Airline stocks declined Thursday after Delta Air Lines reduced its forecast for airfare revenue growth in the fourth quarter of 2018. Share prices of Delta and several other airlines lost between 5% and 9% of their value.

Delta said Thursday morning that it expects its net income for the quarter to come in between $1.25 a share and $1.30 a share. Despite that encouraging news, investors focused on a slight reduction in its revenue expectations. Specifically, Delta expects unit revenue to rise by 3% in the quarter, down from its previous forecast of 3.5%.

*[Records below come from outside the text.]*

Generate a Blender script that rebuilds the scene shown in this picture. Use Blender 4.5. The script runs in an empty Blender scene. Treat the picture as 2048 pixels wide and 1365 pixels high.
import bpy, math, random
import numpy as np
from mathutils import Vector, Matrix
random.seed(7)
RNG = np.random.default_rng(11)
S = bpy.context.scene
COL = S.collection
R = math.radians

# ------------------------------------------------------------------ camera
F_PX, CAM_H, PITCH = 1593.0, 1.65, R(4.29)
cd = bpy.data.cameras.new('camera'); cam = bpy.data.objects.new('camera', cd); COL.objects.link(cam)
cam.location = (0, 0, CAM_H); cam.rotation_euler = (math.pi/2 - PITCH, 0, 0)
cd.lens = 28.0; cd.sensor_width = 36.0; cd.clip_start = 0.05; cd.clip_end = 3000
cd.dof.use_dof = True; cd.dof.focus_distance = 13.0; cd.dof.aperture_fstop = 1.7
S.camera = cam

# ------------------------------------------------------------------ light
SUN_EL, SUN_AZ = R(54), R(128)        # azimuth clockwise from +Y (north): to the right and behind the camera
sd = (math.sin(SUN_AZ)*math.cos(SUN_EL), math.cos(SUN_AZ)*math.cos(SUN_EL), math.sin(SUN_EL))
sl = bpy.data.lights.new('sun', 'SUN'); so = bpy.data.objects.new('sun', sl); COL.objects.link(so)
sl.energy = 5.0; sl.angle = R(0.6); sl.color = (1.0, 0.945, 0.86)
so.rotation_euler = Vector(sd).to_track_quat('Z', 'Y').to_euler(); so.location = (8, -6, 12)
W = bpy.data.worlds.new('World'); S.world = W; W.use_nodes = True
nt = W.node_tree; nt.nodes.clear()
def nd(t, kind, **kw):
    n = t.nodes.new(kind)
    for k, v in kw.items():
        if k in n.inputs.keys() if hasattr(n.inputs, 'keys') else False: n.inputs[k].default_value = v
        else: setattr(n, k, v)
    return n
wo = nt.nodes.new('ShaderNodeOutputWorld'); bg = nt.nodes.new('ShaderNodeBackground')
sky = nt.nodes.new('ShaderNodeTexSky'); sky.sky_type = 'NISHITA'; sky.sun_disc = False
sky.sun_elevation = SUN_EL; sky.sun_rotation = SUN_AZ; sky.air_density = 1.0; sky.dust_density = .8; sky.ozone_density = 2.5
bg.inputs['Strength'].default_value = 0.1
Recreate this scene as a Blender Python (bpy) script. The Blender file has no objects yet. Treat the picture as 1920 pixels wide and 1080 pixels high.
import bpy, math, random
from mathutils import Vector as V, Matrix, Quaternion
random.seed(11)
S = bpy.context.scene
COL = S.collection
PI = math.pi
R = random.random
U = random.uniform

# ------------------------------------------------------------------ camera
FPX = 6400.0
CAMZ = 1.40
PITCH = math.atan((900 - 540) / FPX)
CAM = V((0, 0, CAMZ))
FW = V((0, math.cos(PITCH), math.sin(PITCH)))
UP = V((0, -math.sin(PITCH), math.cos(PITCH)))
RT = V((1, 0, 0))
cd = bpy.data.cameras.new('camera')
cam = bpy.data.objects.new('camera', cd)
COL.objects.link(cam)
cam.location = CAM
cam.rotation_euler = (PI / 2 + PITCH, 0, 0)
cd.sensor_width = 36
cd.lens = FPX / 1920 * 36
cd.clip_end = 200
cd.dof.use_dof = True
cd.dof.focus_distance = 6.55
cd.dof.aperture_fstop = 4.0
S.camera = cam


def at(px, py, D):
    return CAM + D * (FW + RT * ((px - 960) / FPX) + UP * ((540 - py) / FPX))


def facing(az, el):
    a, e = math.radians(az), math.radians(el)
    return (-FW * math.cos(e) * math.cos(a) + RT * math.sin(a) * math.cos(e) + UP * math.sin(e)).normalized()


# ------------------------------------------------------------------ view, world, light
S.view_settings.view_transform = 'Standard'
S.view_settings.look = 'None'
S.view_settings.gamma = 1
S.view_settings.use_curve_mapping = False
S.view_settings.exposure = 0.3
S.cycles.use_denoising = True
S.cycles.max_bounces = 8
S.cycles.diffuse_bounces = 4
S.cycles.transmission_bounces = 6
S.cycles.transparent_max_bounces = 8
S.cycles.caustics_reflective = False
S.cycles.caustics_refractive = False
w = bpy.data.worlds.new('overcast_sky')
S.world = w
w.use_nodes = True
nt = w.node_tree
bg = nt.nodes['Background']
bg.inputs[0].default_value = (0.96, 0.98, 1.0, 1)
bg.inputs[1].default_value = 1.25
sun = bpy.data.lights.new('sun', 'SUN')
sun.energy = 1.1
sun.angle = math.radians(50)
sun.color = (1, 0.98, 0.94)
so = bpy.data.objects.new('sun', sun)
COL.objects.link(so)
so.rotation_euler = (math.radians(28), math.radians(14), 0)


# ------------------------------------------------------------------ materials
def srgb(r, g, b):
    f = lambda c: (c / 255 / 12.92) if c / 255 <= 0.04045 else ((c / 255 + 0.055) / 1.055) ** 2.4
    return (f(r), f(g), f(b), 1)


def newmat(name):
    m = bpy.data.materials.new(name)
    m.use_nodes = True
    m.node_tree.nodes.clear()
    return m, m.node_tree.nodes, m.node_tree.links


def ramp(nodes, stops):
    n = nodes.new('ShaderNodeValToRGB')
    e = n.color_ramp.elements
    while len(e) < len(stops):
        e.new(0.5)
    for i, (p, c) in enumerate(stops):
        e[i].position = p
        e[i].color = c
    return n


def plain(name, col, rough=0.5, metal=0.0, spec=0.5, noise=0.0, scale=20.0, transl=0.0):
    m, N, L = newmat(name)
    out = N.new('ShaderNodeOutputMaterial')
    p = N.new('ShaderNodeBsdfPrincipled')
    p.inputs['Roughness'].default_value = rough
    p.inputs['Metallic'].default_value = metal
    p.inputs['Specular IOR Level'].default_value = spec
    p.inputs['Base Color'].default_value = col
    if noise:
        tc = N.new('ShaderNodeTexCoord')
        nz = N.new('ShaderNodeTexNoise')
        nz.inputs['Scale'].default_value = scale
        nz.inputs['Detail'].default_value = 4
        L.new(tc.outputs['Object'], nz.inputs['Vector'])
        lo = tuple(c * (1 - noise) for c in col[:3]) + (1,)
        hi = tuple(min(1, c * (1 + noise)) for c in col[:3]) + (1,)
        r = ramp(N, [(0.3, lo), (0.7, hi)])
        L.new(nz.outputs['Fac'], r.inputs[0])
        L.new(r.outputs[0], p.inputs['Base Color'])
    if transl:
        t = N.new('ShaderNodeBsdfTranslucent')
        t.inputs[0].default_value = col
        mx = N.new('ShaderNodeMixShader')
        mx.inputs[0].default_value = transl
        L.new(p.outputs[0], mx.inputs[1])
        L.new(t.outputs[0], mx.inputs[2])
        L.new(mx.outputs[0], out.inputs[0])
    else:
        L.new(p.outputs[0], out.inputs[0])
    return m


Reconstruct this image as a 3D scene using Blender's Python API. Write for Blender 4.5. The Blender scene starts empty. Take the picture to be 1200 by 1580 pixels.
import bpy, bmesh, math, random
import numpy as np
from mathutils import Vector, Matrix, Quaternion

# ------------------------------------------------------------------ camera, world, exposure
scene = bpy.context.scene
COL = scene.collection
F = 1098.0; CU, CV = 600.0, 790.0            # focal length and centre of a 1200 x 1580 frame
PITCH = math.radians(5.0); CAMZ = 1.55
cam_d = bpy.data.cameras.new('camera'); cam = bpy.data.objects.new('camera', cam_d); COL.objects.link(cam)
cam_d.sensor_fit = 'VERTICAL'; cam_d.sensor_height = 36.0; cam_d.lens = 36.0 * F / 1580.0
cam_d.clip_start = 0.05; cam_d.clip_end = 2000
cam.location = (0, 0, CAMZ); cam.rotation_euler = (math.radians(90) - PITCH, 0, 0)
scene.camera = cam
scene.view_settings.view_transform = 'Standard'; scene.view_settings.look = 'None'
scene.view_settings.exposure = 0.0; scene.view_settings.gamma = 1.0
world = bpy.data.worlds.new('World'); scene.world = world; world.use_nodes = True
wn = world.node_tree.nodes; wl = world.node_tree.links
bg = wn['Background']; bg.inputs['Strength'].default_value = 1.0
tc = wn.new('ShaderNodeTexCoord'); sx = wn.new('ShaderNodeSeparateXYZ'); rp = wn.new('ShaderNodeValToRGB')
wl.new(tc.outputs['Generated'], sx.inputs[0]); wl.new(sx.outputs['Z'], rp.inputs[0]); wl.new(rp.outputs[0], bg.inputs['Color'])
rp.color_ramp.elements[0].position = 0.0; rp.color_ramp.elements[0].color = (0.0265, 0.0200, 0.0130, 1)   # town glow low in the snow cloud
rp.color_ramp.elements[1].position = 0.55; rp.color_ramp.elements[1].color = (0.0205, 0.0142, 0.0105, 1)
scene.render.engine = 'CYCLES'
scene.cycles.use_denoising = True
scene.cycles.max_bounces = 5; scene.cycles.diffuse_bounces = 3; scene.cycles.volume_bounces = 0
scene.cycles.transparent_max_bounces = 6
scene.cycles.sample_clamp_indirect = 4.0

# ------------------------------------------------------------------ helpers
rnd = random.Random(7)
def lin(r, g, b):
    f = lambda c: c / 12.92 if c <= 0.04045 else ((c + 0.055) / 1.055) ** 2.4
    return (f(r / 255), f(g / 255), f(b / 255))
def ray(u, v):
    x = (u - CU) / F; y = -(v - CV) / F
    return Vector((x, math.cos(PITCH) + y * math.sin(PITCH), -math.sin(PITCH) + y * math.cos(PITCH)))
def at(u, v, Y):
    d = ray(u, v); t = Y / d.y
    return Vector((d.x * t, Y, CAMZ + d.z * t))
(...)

Unit revenue is a metric that airlines use to measure revenue against available seat capacity. In an investor update, Delta said of its unit revenue that “the pace of improvement in late December was more modest than anticipated.” In a market where investors are skittish about any hint of a slowdown in earnings, the revision triggered a selloff in airline stocks.

Delta closed Thursday down 8.9% at $45.61 a share, with other airlines also suffering stock-price declines. American Airlines Group declined 7.5%, Mesa Air fell 6.3%, Spirit Airlines dropped 6.7%, United Continental declined 5% and Alaska Air fell 5.5%.

In the past five trading days, Delta’s stock has lost nearly a quarter of its market cap.

Some analysts outlined a scenario in which Delta or other airlines face increasing competitive pressure to lower airfares amid a decline in fuel prices as well as a possible slowdown in consumer spending should an economic downturn prompt households to tighten their budgets.

“In the past, the airlines have competed away gains from lower fuel as they reward customers with lower fares,” Cowen & Co. analyst Helane Becker said in a research note. “With oil trending lower in recent months, investors are worried this time will not be different.”

Concerns about slowing revenue growth is rattling investor confidence this week. The Dow lost 660 points Thursday after Apple warned that revenue during the December quarter would come in well below Wall Street expectations. The news triggered selling in other tech stocks as well as companies that, like Apple, have some exposure to China’s slowing economy.